La Comunità curda e la Comunità siriaca residente in Ticino, il Comitato ticinese per la ricostruzione di Kobane, invitano a un primo presidio per scongiurare la guerra al Rojava, questo mercoledì 9 ottobre alle ore 17 alla stazione di Bellinzona.
Da quando è stata istituita l’autogestione democratica autonoma nella Siria settentrionale e orientale (Rojava), il confine tra la Turchia e la Siria settentrionale/orientale è stato protetto e le azioni armate contro la Turchia non hanno avuto origine da questo territorio. È evidente che l’accusa dello Stato turco delle minacce ai suoi confini con la Siria settentrionale/orientale è una menzogna. Nei colloqui mediati dall’amministrazione statunitense tra l’autogestione democratica autonoma della Siria settentrionale/orientale e lo Stato turco, l’autogestione e le forze democratiche siriane (SDF) hanno dimostrato la volontà di lavorare con tutti nella regione per una pace duratura. L’autoamministrazione ha rispettato l’attuazione dell’accordo sul meccanismo di sicurezza che ha coordinato gli sforzi delle forze statunitensi e turche intorno alle regioni di confine con l’obiettivo di permettere alla coalizione guidata dagli Stati Uniti e alla SDF di rimanere concentrata sulla sconfitta dell’ISIS.

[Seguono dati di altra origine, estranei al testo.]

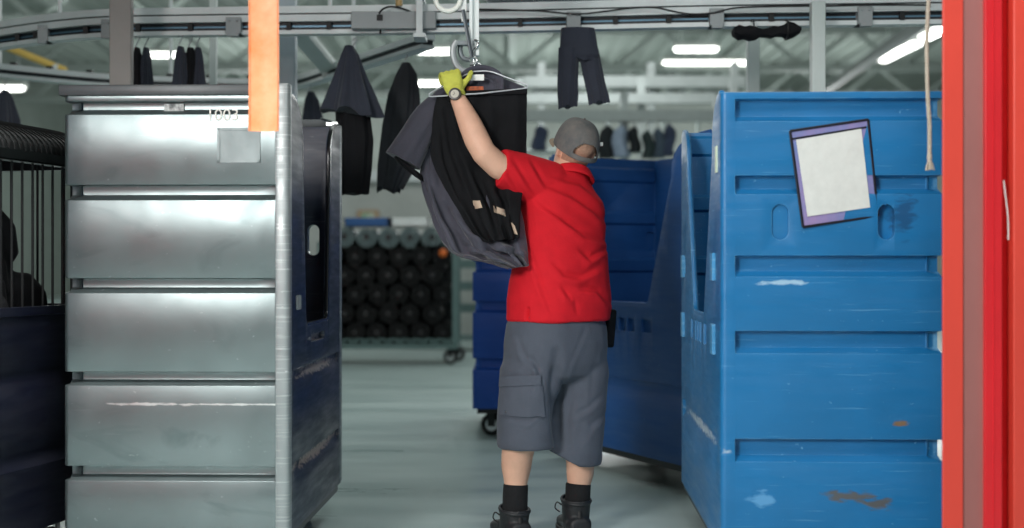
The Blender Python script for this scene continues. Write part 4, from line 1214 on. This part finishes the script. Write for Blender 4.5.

Il Presidente degli Stati Uniti Donald Trump e il Presidente turco Recep Tayyip Erdogan hanno violato l’accordo negoziato tra l’amministrazione autonoma e democratica della Siria settentrionale/orientale e lo Stato turco. La dichiarazione dimostra che gli Stati Uniti hanno apparentemente abbandonato il ruolo di mediatore e lasciato il Nord-Est della Siria, trasformando un’oasi di stabilità e coesistenza nell’incubo di un sanguinoso conflitto.
Inoltre, l’idea di trasferire la responsabilità dei combattenti ISIS imprigionati catturati nel nord e est della Siria allo Stato turco è ridicola. Molti di questi combattenti provenivano dalla Turchia e sono stati sostenuti proprio dallo Stato turco. Questi 70.000 prigionieri ISIS, attualmente sotto la custodia delle autorità di autoamministrazione del Rojava, rappresentano un rischio immediato per la sicurezza regionale e internazionale, poiché è grande il pericolo che queste popolazioni di prigionieri fungano da incubatore per la rinascita del cosiddetto Stato islamico.
Un’invasione turca e la conseguente crisi di sicurezza porrà le basi per un ISIS rilanciato, che avrà quale obiettivo l’autoamministrazione democratica autonoma istituita dai popoli della regione, per sostituirla nel cosiddetto Stato islamico attraverso il genocidio, il femminicidio e l’etnocidio, dei curdi e altri gruppi etnici e religiosi della regione, compresi arabi, cristiani (armeni, assiri, caldei e siriaci), turkmeni, ceceni, ceceni, aleviti e yazidi.
Molti di questi gruppi hanno avuto per la prima volta voce in capitolo nella gestione della loro vita quotidiana grazie all’istituzione di un’autoamministrazione autonoma democratica. Ora invece si troveranno ad affrontare i massacri per mano dei militari turchi e dei loro alleati jihadisti.
Lo Stato turco sotto la guida di Erdogan ha perseguito apertamente strategie politiche interne ed esterne volte all’eliminazione del popolo curdo. Erdogan e il suo regime autoritario rappresentano la dittatura totalitaria, il militarismo e la violenta persecuzione delle minoranze. I curdi e i loro alleati nella Siria settentrionale /orientale sono portatori di una svolta democratica, di promozione della parità di genere e della coesistenza pacifica di tutti i popoli e religioni.
Oltre 11.000 uomini e donne delle forze di sicurezza del Nord-Est della Siria hanno dato la loro vita (e altre 22.000 persone sono rimaste ferite) per liberare questa regione dall’ISIS, proteggere i popoli del Nord-Est della Siria e dare loro un futuro migliore.
Un’invasione da parte delle forze turche creerà i presupposti in cui l’ISIS può essere rianimata e commettere crimini contro l’umanità, diventando ancora una volta una minaccia per l’intero Medio Oriente, l’Europa e il mondo, causando morti e distruzioni indicibili, costringendo milioni di persone a fuggire dalle loro case e diventare rifugiati.
Invitiamo anche le comunità internazionali e le organizzazioni della società civile di tutto il mondo ad agire immediatamente contro la minaccia della rinascita dell’ISIS e l’annientamento dei popoli del Nord-Est della Siria dallo Stato turco.